• _Prompt_
Among the entries below, one stretch runs from the line that contains "Keep writing the" through the line that contains "t.obj('curl_line_drawing', 'pale', P_)". Repeat that stretch exactly, ends included, and only that.
-- START OF Input records --
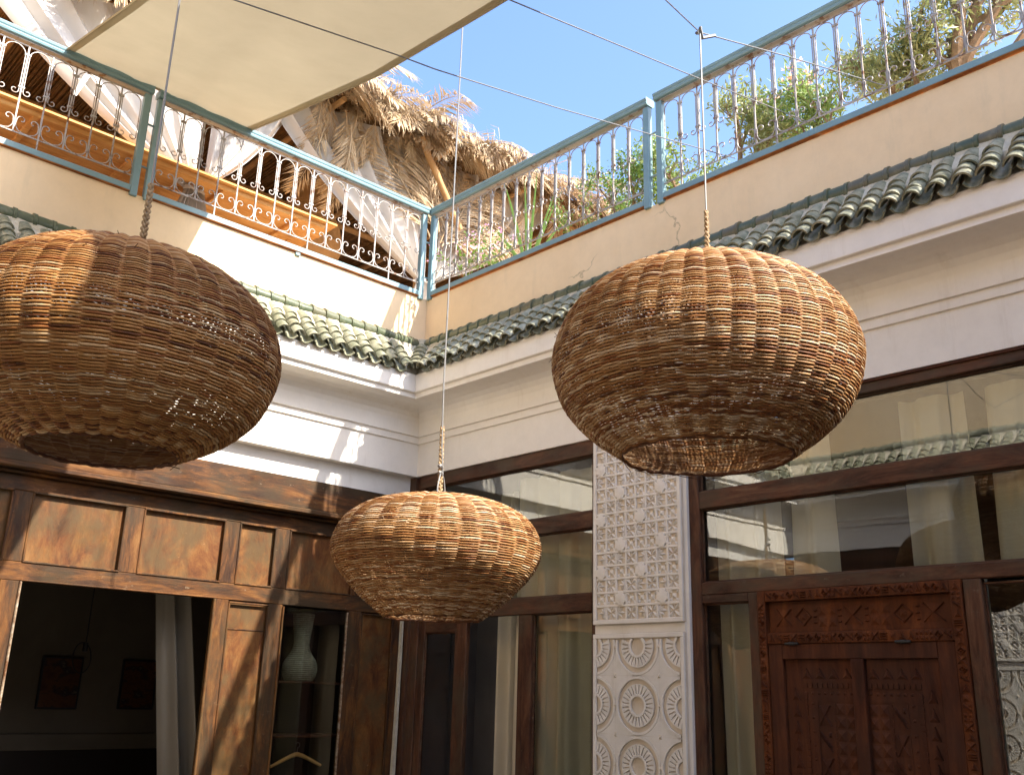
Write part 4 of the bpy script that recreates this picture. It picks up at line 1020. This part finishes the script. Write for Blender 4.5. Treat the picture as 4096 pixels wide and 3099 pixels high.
# largest
LC = lamp('largest wicker lampshade, darker and half shaded by the canvas sail', -4.45, -3.545, 2.555, 3.485, 1.42,
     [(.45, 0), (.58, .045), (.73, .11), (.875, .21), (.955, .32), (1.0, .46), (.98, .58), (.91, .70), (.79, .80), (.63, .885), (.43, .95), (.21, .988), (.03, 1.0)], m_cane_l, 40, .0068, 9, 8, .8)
braid(LC, (-4.42, -3.57, 3.52), (-4.42, -3.57, 3.86), .012, m_braid, turns=4)
cable(LC, [(-4.42, -3.57, 3.62), (-4.42, -3.57, 4.3), (-4.42, -3.57, 5.2)], .0055)

# ------------------------------------------------------------------ terrace pavilion roofed with dried palm
PV = thing('palm_pavilion', 'terrace pavilion with reed ceiling and roof of dried palm fronds', 'pavilion', (.45, .8, TZ))
ZC = 7.98
def pole(a, b, r, nm='pole'):
    a, b = Vector(a), Vector(b); n = 8
    pts = [a+(b-a)*(i/n)+Vector((random.uniform(-.01, .01), random.uniform(-.01, .01), 0)) for i in range(n+1)]
    return MB().tube(pts, [r*random.uniform(.9, 1.1) for _ in pts], 8).build(nm, m_pole, PV, True)
for px in (-5.6, -2.42, .50, 2.9):
    pole((px, .85, TZ), (px, .85, ZC), .055, 'post')
for px in (-5.6, -2.42, .50, 2.9): pole((px, 4.4, TZ), (px, 4.4, ZC), .055, 'post')
for py in (.85, 2.0, 3.2, 4.4): pole((-8.2, py, ZC-.06), (4.1, py, ZC-.06), .045, 'beam')
for px in (-7.2, -5.6, -4.0, -2.42, -1.0, .50, 1.8, 2.9): pole((px, .40, ZC-.15), (px, 4.7, ZC-.15), .035, 'rafter')
V = MB(); x = -8.3
while x < 4.15:
    r = random.uniform(.008, .013); ya = .36+random.uniform(-.05, .05); V.tube([(x, ya, ZC+random.uniform(-.004, .004)), (x+random.uniform(-.03, .03), 4.9, ZC+random.uniform(-.004, .004))], r, 5); x += r*1.9
V.build('reed_ceiling', m_reed, PV, True, 'stuff')
MB().box(-8.3, 4.1, .5, 4.85, ZC+.02, ZC+.12).build('thatch_core', m_reed, PV)
# back wall of reeds
V = MB(); x = -8.3
while x < 3.7:
    r = random.uniform(.009, .014); V.tube([(x, 4.8, TZ), (x+random.uniform(-.02, .02), 4.8, ZC)], r, 4); x += r*1.9
y = .9
while y < 4.8:
    r = random.uniform(.010, .015); V.tube([(3.6, y, TZ), (3.6, y+random.uniform(-.02, .02), ZC)], r, 4); y += r*1.9
V.build('reed_screen', m_reed, PV, False, 'stuff')
def frond(seed, L=1.5, droop=.9, lw=.34, n=46, lean=0.5):
    rn = random.Random(seed); mb = MB(); pts = []
    for i in range(13):
        q = i/12; pts.append(Vector((0, L*(q-.18*droop*q*q*q), -L*.55*droop*q*q)))
    mb.tube(pts, [.011*(1-.85*i/12) for i in range(13)], 5)
    def at(q):
        i = min(11, int(q*12)); w = q*12-i; return pts[i]*(1-w)+pts[i+1]*w
    for i in range(n):
        q = .10+.90*i/n; p = at(q); tg = (at(min(1, q+.03))-at(max(0, q-.03))).normalized()
        ll = lw*(math.sin(PI*min(1, q*.92+.06))**.6)*rn.uniform(.75, 1.1)
        for s in (-1, 1):
            if rn.random() < .06: continue
            d = (Vector((s, 0, 0))*rn.uniform(.55, .85)+tg*rn.uniform(.6, .95)+Vector((0, 0, -rn.uniform(.0, .55)))).normalized()
            wd = tg.cross(d).normalized().cross(d).normalized()*rn.uniform(.007, .012)
            m1 = p+d*ll*.5+Vector((0, 0, -.02*lean)); e = p+d*ll+Vector((rn.uniform(-.02, .02), 0, -ll*rn.uniform(.12, .5)*lean))
            k = Vector((0, 0, .004))
            mb.add([p, m1+wd, e, m1-wd, m1+k], [(0, 1, 4), (1, 2, 4), (0, 4, 3), (4, 2, 3)])
    return mb.mesh('palm_frond', m_palm)
fr_a = [frond(i, 1.35, .9, .42, 56) for i in range(4)]; fr_b = [frond(10+i, .95, 1.3, .34, 44, .9) for i in range(4)]; fr_c = [frond(20+i, 1.5, .35, .48, 64, .35) for i in range(4)]
def place_frond(me, p, dirx, pitch, roll, sc=1.0):
    # frond grows along local +Y
    q = Matrix.Rotation(dirx, 4, 'Z') @ Matrix.Rotation(pitch, 4, 'X') @ Matrix.Rotation(roll, 4, 'Y') @ Matrix.Scale(sc, 4)
    m4 = Matrix.Translation(p) @ q; o = put('palm_frond', me, PV, m4); return o
rn = random.Random(4)
# eave fronds: growing out over the front edge (towards -y), drooping
x = -3.4
while x < 4.1:
    for lay in range(2):
        place_frond(rn.choice(fr_b if lay else fr_a), (x+rn.uniform(-.12, .12), .9+rn.uniform(-.15, .25)+.1*lay, ZC+.14+.08*lay+rn.uniform(0, .08)), PI+rn.uniform(-.55, .55), rn.uniform(-.05, .28), rn.uniform(-.6, .6), rn.uniform(.66, 1.0))
    x += .105
# right hand end
for i in range(26):
    place_frond(rn.choice(fr_a+fr_b), (3.75+rn.uniform(-.2, .2), .5+i*.15, ZC+.15+rn.uniform(0, .1)), -PI/2+rn.uniform(-.6, .6), rn.uniform(-.25, .1), rn.uniform(-.5, .5), rn.uniform(.7, 1.0))
for i in range(30):     # long fronds hanging down the roof end
    d = Vector((rn.uniform(-.25, .45), rn.uniform(-.25, .15), -1)).normalized(); ez = Vector((.3, -1, .1)); ez = (ez-d*ez.dot(d)).normalized()
    put('palm_frond', rn.choice(fr_c), PV, frame4((rn.uniform(3.3, 4.25), rn.uniform(.35, 1.2), rn.uniform(7.2, 8.05)), d.cross(ez), d, ez) @ Matrix.Scale(rn.uniform(.55, .85), 4))
for i in range(34):     # heads of pale fronds cresting the eave
    x = -1.3+i*.16+rn.uniform(-.06, .06)
    place_frond((fr_a+fr_b)[i % 8], (x-.30, .80+rn.uniform(-.1, .15), ZC+.16+.06*(i % 3)), PI+.70+rn.uniform(-.9, .35), .10+rn.uniform(-.08, .22), rn.uniform(-.5, .5), rn.uniform(.75, 1.1))
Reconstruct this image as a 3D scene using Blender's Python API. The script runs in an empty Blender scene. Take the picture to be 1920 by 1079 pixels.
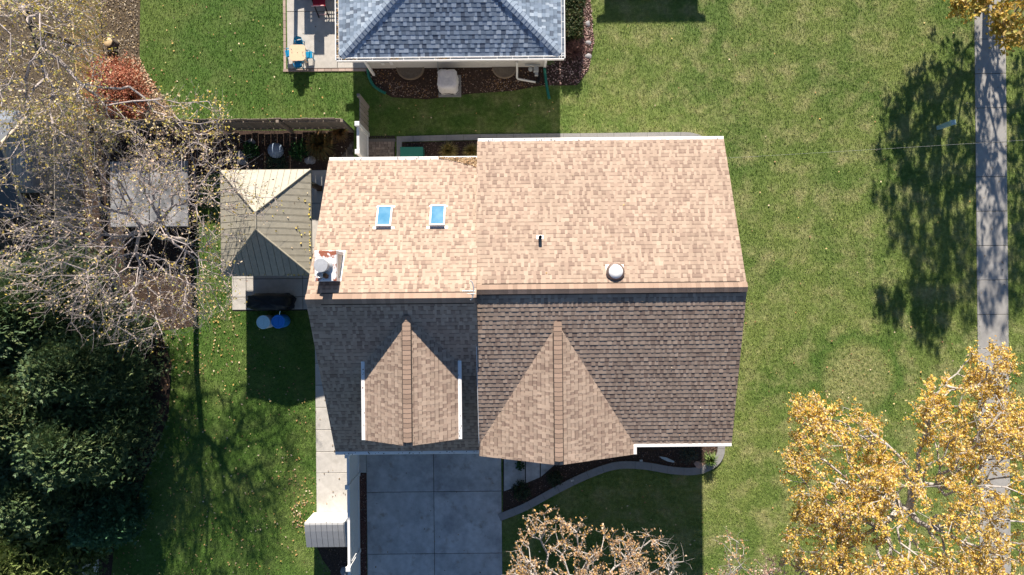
import bpy, math, random
import numpy as np
from mathutils import Vector

# ------------------------------------------------------------------ camera, sky, sun, exposure
H, F, ROLL = 26.0, 1280.0, 0.0098          # camera height (m), focal length in photo pixels, small yaw of the aircraft
SUN_EL = math.radians(26.3)
sc = bpy.context.scene
col = sc.collection
cam_d = bpy.data.cameras.new('camera'); cam = bpy.data.objects.new('camera', cam_d); col.objects.link(cam)
cam_d.sensor_width = 36.0; cam_d.lens = 24.0; cam_d.clip_start = 0.5; cam_d.clip_end = 500
cam.location = (0, 0, H); cam.rotation_euler = (0, 0, -ROLL)
sc.camera = cam
world = bpy.data.worlds.new('World'); sc.world = world; world.use_nodes = True
nt = world.node_tree
sky = nt.nodes.new('ShaderNodeTexSky'); sky.sky_type = 'NISHITA'; sky.sun_disc = False
sky.sun_elevation = SUN_EL; sky.sun_rotation = 0.0; sky.air_density = 1.0; sky.dust_density = 0.0; sky.ozone_density = 3.5
bg = nt.nodes['Background']; bg.inputs[1].default_value = 0.05
nt.links.new(sky.outputs[0], bg.inputs[0])
sun_d = bpy.data.lights.new('sun', 'SUN'); sun = bpy.data.objects.new('sun', sun_d); col.objects.link(sun)
sun_d.energy = 5.0; sun_d.angle = math.radians(0.53); sun_d.color = (1.0, 0.89, 0.75)
sun.rotation_euler = (-(math.pi / 2 - SUN_EL), 0, 0); sun.location = (0, 40, 30)
sc.view_settings.view_transform = 'Standard'; sc.view_settings.look = 'None'
sc.view_settings.gamma = 1.0; sc.view_settings.exposure = 1.12
sc.render.engine = 'CYCLES'
sc.cycles.use_denoising = True
sc.cycles.max_bounces = 5; sc.cycles.diffuse_bounces = 3; sc.cycles.transparent_max_bounces = 6

# ------------------------------------------------------------------ helpers
ca, sa = math.cos(ROLL), math.sin(ROLL)
def W(px, py, z=0.0):
    """a point at height z that was measured at (px, py) on the 1920-wide survey photograph"""
    u = (px - 960.0) / F * (H - z); v = (539.5 - py) / F * (H - z)
    return Vector((u * ca + v * sa, -u * sa + v * ca, z))
def WN(px, py, z):
    u = (px - 960.0) / F * (H - z); v = (539.5 - py) / F * (H - z)
    return np.stack([u * ca + v * sa, -u * sa + v * ca, z], -1)

ORG = {}
def tag(o, label=None, cat=None, group=None, kind=None):
    if label: o['label'] = label
    if cat: o['category'] = cat
    if group: o['group'] = group
    if kind: o['kind'] = kind
    return o
def empty(name, loc, label, cat, group=None):
    o = bpy.data.objects.new(name, None); col.objects.link(o)
    o.location = loc; ORG[o.name] = Vector(loc); o.empty_display_size = 0.2
    return tag(o, label, cat, group)
def org(o): return ORG.get(o.name, Vector((0, 0, 0))) if o else Vector((0, 0, 0))

class MB:
    """collects boxes, bars, tubes and sheets in world coordinates; build() links them as one mesh object"""
    def __init__(s): s.v = []; s.f = []; s.m = []; s.c = []; s.sm = []
    def add(s, vs, fs, mat=0, c=(1, 1, 1), smooth=False):
        n = len(s.v); s.v.extend([tuple(p) for p in vs])
        for f in fs:
            s.f.append([n + i for i in f]); s.m.append(mat); s.c.append(c); s.sm.append(smooth)
        return s
    def box(s, c, d, rz=0.0, mat=0, colr=(1, 1, 1), R=None):
        x, y, z = d[0] / 2, d[1] / 2, d[2] / 2
        P = [Vector((i * x, j * y, k * z)) for k in (-1, 1) for j in (-1, 1) for i in (-1, 1)]
        if rz:
            cz, sz = math.cos(rz), math.sin(rz); P = [Vector((p.x * cz - p.y * sz, p.x * sz + p.y * cz, p.z)) for p in P]
        if R is not None: P = [R @ p for p in P]
        P = [p + Vector(c) for p in P]
        return s.add(P, [(0, 2, 3, 1), (4, 5, 7, 6), (0, 1, 5, 4), (2, 6, 7, 3), (0, 4, 6, 2), (1, 3, 7, 5)], mat, colr)
    def chbox(s, c, d, b=0.01, rz=0.0, mat=0, colr=(1, 1, 1)):
        """box with chamfered top edges"""
        x, y, z = d[0] / 2, d[1] / 2, d[2] / 2
        rings = [(x, y, -z), (x, y, z - b), (x - b, y - b, z)]
        cz, sz = math.cos(rz), math.sin(rz); P = []
        for (a, e, h) in rings:
            for (i, j) in ((-1, -1), (1, -1), (1, 1), (-1, 1)):
                q = (i * a, j * e); P.append((c[0] + q[0] * cz - q[1] * sz, c[1] + q[0] * sz + q[1] * cz, c[2] + h))
        fs = [(3, 2, 1, 0), (8, 9, 10, 11)]
        for r in (0, 4):
            for k in range(4): fs.append((r + k, r + (k + 1) % 4, r + 4 + (k + 1) % 4, r + 4 + k))
        return s.add(P, fs, mat, colr)
    def prism(s, poly, z0, z1, mat=0, colr=(1, 1, 1)):
        n = len(poly)
        a = sum(poly[i][0] * poly[(i + 1) % n][1] - poly[(i + 1) % n][0] * poly[i][1] for i in range(n))
        if a < 0: poly = poly[::-1]
        P = [(p[0], p[1], z0) for p in poly] + [(p[0], p[1], z1) for p in poly]
        fs = [tuple(range(n - 1, -1, -1)), tuple(range(n, 2 * n))] + [(i, (i + 1) % n, n + (i + 1) % n, n + i) for i in range(n)]
        return s.add(P, fs, mat, colr)
    def tube(s, pts, rad, n=8, mat=0, caps=True, colr=(1, 1, 1), smooth=True):
        pts = [Vector(p) for p in pts]; rad = rad if isinstance(rad, (list, tuple)) else [rad] * len(pts)
        vs = []; fs = []
        for i, p in enumerate(pts):
            d = (pts[min(i + 1, len(pts) - 1)] - pts[max(i - 1, 0)]).normalized()
            a = Vector((0, 0, 1)) if abs(d.z) < 0.9 else Vector((1, 0, 0))
            e = d.cross(a).normalized(); g = d.cross(e)
            for k in range(n):
                t = 2 * math.pi * k / n; vs.append(p + (e * math.cos(t) + g * math.sin(t)) * rad[i])
        for i in range(len(pts) - 1):
            for k in range(n): fs.append((i * n + k, i * n + (k + 1) % n, (i + 1) * n + (k + 1) % n, (i + 1) * n + k))
        s.add(vs, fs, mat, colr, smooth)
        if caps:
            s.add(vs[:n], [tuple(range(n))], mat, colr); s.add(vs[-n:], [tuple(range(n - 1, -1, -1))], mat, colr)
        return s
    def lathe(s, c, prof, n=24, mat=0, colr=(1, 1, 1), smooth=True, wob=None):
        vs = []; fs = []
        for j, (r, z) in enumerate(prof):
            for k in range(n):
                t = 2 * math.pi * k / n; q = r * (wob(t, j) if wob else 1)
                vs.append((c[0] + q * math.cos(t), c[1] + q * math.sin(t), c[2] + z))
        for j in range(len(prof) - 1):
            for k in range(n): fs.append((j * n + k, j * n + (k + 1) % n, (j + 1) * n + (k + 1) % n, (j + 1) * n + k))
        s.add(vs, fs, mat, colr, smooth)
        s.add(vs[-n:], [tuple(range(n))], mat, colr); return s
    def slab(s, poly3, t, mat=0, colr=(1, 1, 1), N=None):
        """planar polygon in space thickened downwards along its normal"""
        P = [Vector(p) for p in poly3]
        N = N or (P[1] - P[0]).cross(P[2] - P[0]).normalized()
        if N.z < 0: P = P[::-1]; N = -N
        n = len(P); Q = [p - N * t for p in P]
        return s.add(P + Q, [tuple(range(n)), tuple(range(2 * n - 1, n - 1, -1))] + [(i, n + i, n + (i + 1) % n, (i + 1) % n) for i in range(n)], mat, colr)
    def build(s, name, mats, parent=None, smooth=None, local=False):
        o0 = Vector((0, 0, 0)) if local else org(parent)
        me = bpy.data.meshes.new(name)
        me.from_pydata([(a[0] - o0.x, a[1] - o0.y, a[2] - o0.z) for a in s.v], [], s.f)
        for m in (mats if isinstance(mats, (list, tuple)) else [mats]): me.materials.append(m)
        if any(s.m): me.polygons.foreach_set('material_index', s.m)
        me.polygons.foreach_set('use_smooth', s.sm if smooth is None else [smooth] * len(s.f))
        if any(c != (1, 1, 1) for c in s.c):
            at = me.color_attributes.new('Col', 'FLOAT_COLOR', 'CORNER')
            a = np.repeat(np.array([c + (1.0,) for c in s.c], np.float32), [len(f) for f in s.f], axis=0)
            at.data.foreach_set('color', a.ravel())
        me.update()
        return link(name, me, parent)
def link(name, me, parent=None):
    o = bpy.data.objects.new(name, me); col.objects.link(o)
    if parent:
        o.parent = parent; ORG[o.name] = org(parent)
    else: ORG[o.name] = Vector((0, 0, 0))
    return o
def piece(name, me, parent, loc, rot=(0, 0, 0), scl=None):
    o = bpy.data.objects.new(name, me); col.objects.link(o); o.parent = parent
    o.location = Vector(loc) - org(parent); o.rotation_euler = rot
    if scl: o.scale = scl
    ORG[o.name] = Vector(loc)
    return o
def np_obj(name, V, Fc, mat, parent=None, colr=None, smooth=False):
    """numpy verts (N,3) and faces (M,k) of one arity -> object; colr is per-face"""
    me = bpy.data.meshes.new(name); k = Fc.shape[1]
    V = V - np.array(org(parent), np.float64)
    me.vertices.add(len(V)); me.vertices.foreach_set('co', V.astype(np.float32).ravel())
    me.loops.add(Fc.size); me.loops.foreach_set('vertex_index', Fc.astype(np.int32).ravel())
    me.polygons.add(len(Fc)); me.polygons.foreach_set('loop_start', np.arange(0, Fc.size, k, dtype=np.int32))
    me.polygons.foreach_set('loop_total', np.full(len(Fc), k, np.int32))
    me.polygons.foreach_set('use_smooth', np.full(len(Fc), smooth, bool))
    me.materials.append(mat)
    if colr is not None:
        at = me.color_attributes.new('Col', 'FLOAT_COLOR', 'CORNER')
        a = np.ones((Fc.size, 4), np.float32); a[:, :3] = np.repeat(colr, k, axis=0); at.data.foreach_set('color', a.ravel())
    me.update(); me.validate()
    return link(name, me, parent)
def copy_tree(o, loc, rz, label=None):
    c = o.copy(); col.objects.link(c); c.location = loc; c.rotation_euler = (0, 0, rz)
    if label: c['label'] = label
    for ch in o.children:
        d = ch.copy(); col.objects.link(d); d.parent = c
        for g in ch.children:
            e = g.copy(); col.objects.link(e); e.parent = d
    return c

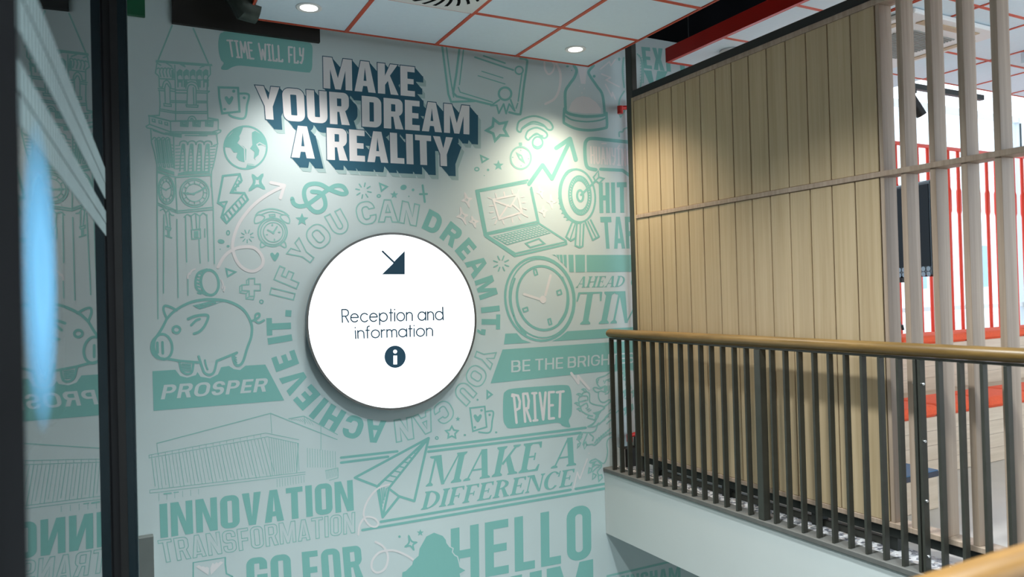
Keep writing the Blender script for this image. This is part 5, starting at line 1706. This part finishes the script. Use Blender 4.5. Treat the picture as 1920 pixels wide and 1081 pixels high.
# MAKE A DIFFERENCE with paper plane ------------------------------------------------------------------------------------
t = Art(B1)
for a0, a1 in (((590, 185), (1530, 68)), ((585, 212), (1500, 98)), ((62, 248), (400, 210)), ((62, 278), (345, 242))):
    t.s([a0, a1], 4.6)
for a0, a1 in (((300, 632), (1440, 440)), ((190, 682), (1660, 430)), ((1470, 435), (1660, 402))):
    t.s([a0, a1], 4.6)
t.obj('rule_lines', 'green', P_)
t = Art(B1)
t.s([(588, 130), (145, 368), (280, 420), (312, 605), (412, 480), (502, 508)], 4.6).s([(588, 130), (502, 508)], 4.6).s([(588, 130), (285, 415)], 4.6).s([(588, 130), (350, 430), (312, 605)], 4.2).s([(345, 430), (412, 480)], 4)
for k in range(9):
    u = .12 + .095 * k
    t.s([(285 + 303 * u, 415 - 285 * u), (350 + 238 * u, 430 - 300 * u)], 2.6)
for k in range(4):
    t.s([(292 + 14 * k, 420 + 4 * k), (308 + 6 * k, 540 - 20 * k)], 2.4)
t.obj('paper_plane_drawing', 'green', P_)
t = Art(B1)
serif(t, 'MAKE A', [(570, 422), (1472, 292), (1500, 118), (612, 238)])
serif(t, 'DIFFERENCE', [(540, 562), (1450, 416), (1472, 312), (568, 452)])
t.obj('make_a_difference_lettering', 'green', P_, 'green italic serif capitals MAKE A DIFFERENCE')
t = Art(B1, 2)
t.c([(352, 408), (280, 435), (220, 510), (198, 590), (230, 650), (270, 662), (285, 640), (260, 610), (210, 605), (175, 650), (166, 710)], 3.6)
t.t = C8
t.c([(285, 295), (380, 345), (450, 430), (480, 540), (450, 680), (380, 755), (290, 770), (225, 700), (240, 580), (330, 470), (460, 430), (600, 435), (780, 510), (900, 600), (1010, 730), (1095, 860)], 4.2).s([(1150, 775), (1110, 860)], 4.2)
t.obj('curl_line_drawing', 'pale', P_)

# map silhouette and HELLO BRUM --------------------------------------------------------------------------------------------
t = Art(C8, 1)
text(t, 'HELLO', [(1472, 943), (3665, 546), (3655, -302), (1462, 90)], dict(COND, w=dict(COND['w'], H=.50, O=.44, E=.42, L=.36), s=.155, t=.15, sp=.11))
text(t, 'BRUM', [(1250, 1935), (3700, 1408), (3690, 562), (1240, 1085)], COND)
he = t.obj('hello_lettering', 'green', P_, 'green condensed capitals HELLO above BRUM')
t = Art(C8, 2)
sil = [(1200, 150), (1335, 200), (1385, 262), (1392, 310), (1440, 375), (1490, 400), (1478, 455), (1520, 510), (1560, 530), (1580, 600), (1600, 690), (1690, 740), (1600, 790), (1620, 900), (900, 900), (700, 840), (705, 770), (760, 750), (860, 650), (880, 580), (960, 510), (975, 400), (1020, 320), (1080, 210)]
t.s(sil[3:14], 4.2)
t.obj('map_halo', 'mural', he)
t = Art(C8, 3)
t.f(sil)
t.obj('map_silhouette', 'green', P_, 'solid green map silhouette')
t = Art(D8, 1)
t.t = (1120, 820, 3.2)
t.s([(60, 830), (410, 750)], 4.0).s([(410, 750), (520, 735)], 3.0)
text(t, 'BIRMINGHAM', [(-30, 935), (500, 850), (498, 770), (-35, 858)], dict(COND, s=.2, sp=.1))
t.obj('birmingham_lettering', 'thin', P_, 'small capitals BIRMINGHAM under the slab')

# writing on the round sign ------------------------------------------------------------------------------------------------
t = Art(ONE, 2, SY)
geo(t, 'Reception', [(642, 604), (773, 600.5), (773, 577), (641, 580)], 2.4)
t.obj('lettering', 'navy', sg, 'dark navy word Reception')
t = Art(ONE, 2, SY)
geo(t, 'and', [(784, 600.2), (831, 599), (830, 575.5), (784, 576.7)], 2.4)
t.obj('lettering', 'navy', sg, 'dark navy word and')
t = Art(ONE, 2, SY)
geo(t, 'information', [(667, 634), (811, 629), (811, 607), (666, 612)], 2.4)
t.obj('lettering', 'navy', sg, 'dark navy line information')
t = Art(B3, 2, SY)
t.f([(560, 238), (560, 333), (468, 333), (512, 290), (522, 276)]).s([(470, 240), (518, 286)], 3.4)
t.obj('arrow', 'navy', sg)
t = Art(B3, 2, SY)
t.f(ell(521, 667, 43, 45, 0, n=48), [ell(521, 646, 8, 8, 0, n=18), [(514, 662), (529, 662), (529, 698), (514, 698)]])
t.obj('information_symbol', 'navy', sg)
-- END OF Input records --
• _Written answer_
Keep writing the Blender script for this image. This is part 5, starting at line 1706. This part finishes the script. Use Blender 4.5. Treat the picture as 1920 pixels wide and 1081 pixels high.
# MAKE A DIFFERENCE with paper plane ------------------------------------------------------------------------------------
t = Art(B1)
for a0, a1 in (((590, 185), (1530, 68)), ((585, 212), (1500, 98)), ((62, 248), (400, 210)), ((62, 278), (345, 242))):
    t.s([a0, a1], 4.6)
for a0, a1 in (((300, 632), (1440, 440)), ((190, 682), (1660, 430)), ((1470, 435), (1660, 402))):
    t.s([a0, a1], 4.6)
t.obj('rule_lines', 'green', P_)
t = Art(B1)
t.s([(588, 130), (145, 368), (280, 420), (312, 605), (412, 480), (502, 508)], 4.6).s([(588, 130), (502, 508)], 4.6).s([(588, 130), (285, 415)], 4.6).s([(588, 130), (350, 430), (312, 605)], 4.2).s([(345, 430), (412, 480)], 4)
for k in range(9):
    u = .12 + .095 * k
    t.s([(285 + 303 * u, 415 - 285 * u), (350 + 238 * u, 430 - 300 * u)], 2.6)
for k in range(4):
    t.s([(292 + 14 * k, 420 + 4 * k), (308 + 6 * k, 540 - 20 * k)], 2.4)
t.obj('paper_plane_drawing', 'green', P_)
t = Art(B1)
serif(t, 'MAKE A', [(570, 422), (1472, 292), (1500, 118), (612, 238)])
serif(t, 'DIFFERENCE', [(540, 562), (1450, 416), (1472, 312), (568, 452)])
t.obj('make_a_difference_lettering', 'green', P_, 'green italic serif capitals MAKE A DIFFERENCE')
t = Art(B1, 2)
t.c([(352, 408), (280, 435), (220, 510), (198, 590), (230, 650), (270, 662), (285, 640), (260, 610), (210, 605), (175, 650), (166, 710)], 3.6)
t.t = C8
t.c([(285, 295), (380, 345), (450, 430), (480, 540), (450, 680), (380, 755), (290, 770), (225, 700), (240, 580), (330, 470), (460, 430), (600, 435), (780, 510), (900, 600), (1010, 730), (1095, 860)], 4.2).s([(1150, 775), (1110, 860)], 4.2)
t.obj('curl_line_drawing', 'pale', P_)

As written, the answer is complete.